Visualize a drone, with its propellers spinning rapidly, hovering mid-air. The fascinating movements and operations of this drone can be comprehended by applying the principle of general plane motion.

As the drone's propellers rotate, an upward force is generated that counteracts the force of gravity, enabling the drone to lift off from the ground. This initial movement of the drone is along a straight path, representing a form of translational motion. In this phase, every point on the drone moves the same distance in the same direction.

Once the drone is airborne, its motion becomes more complex. Consider any specific point on the drone, say point P. This point P is in constant motion while the drone is in flight. The journey of point P is not a straight line but rather a curved trajectory. This curved path results from two combined motions - curvilinear translational motion and rotational motion, contributing to general plane motion. The flight of a drone involves intricate maneuvers. Its translational motion comprises forward or backward shifts and ascents or descents, depending upon the controller's inputs.

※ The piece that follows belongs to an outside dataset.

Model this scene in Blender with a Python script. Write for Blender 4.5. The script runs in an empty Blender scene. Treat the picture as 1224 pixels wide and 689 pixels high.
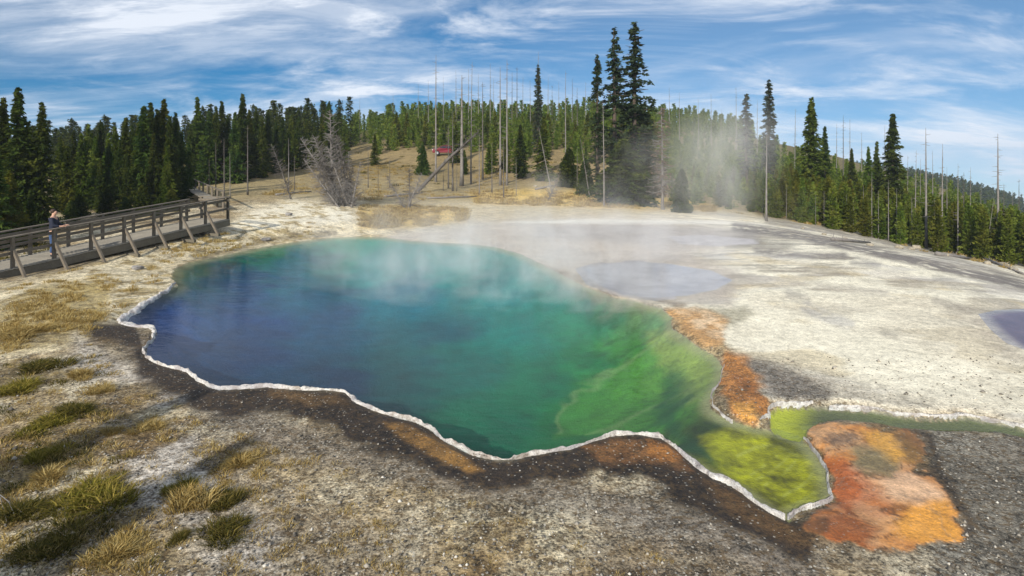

Simultaneously, its rotational motion includes pitch (tilting up or down), yaw (turning left or right), and roll (rotation around its central axis) around the three axes of rotation. This multifaceted motion of the drone arises from the combination of rotational motion around its center of gravity and the translational motion propelled by its rotors.

Eventually, when the drone lands, the rotational and translational motions cease, marking the end of the general plane motion. As a result, the earlier mentioned point P also comes to rest, signifying the termination of the drone's flight.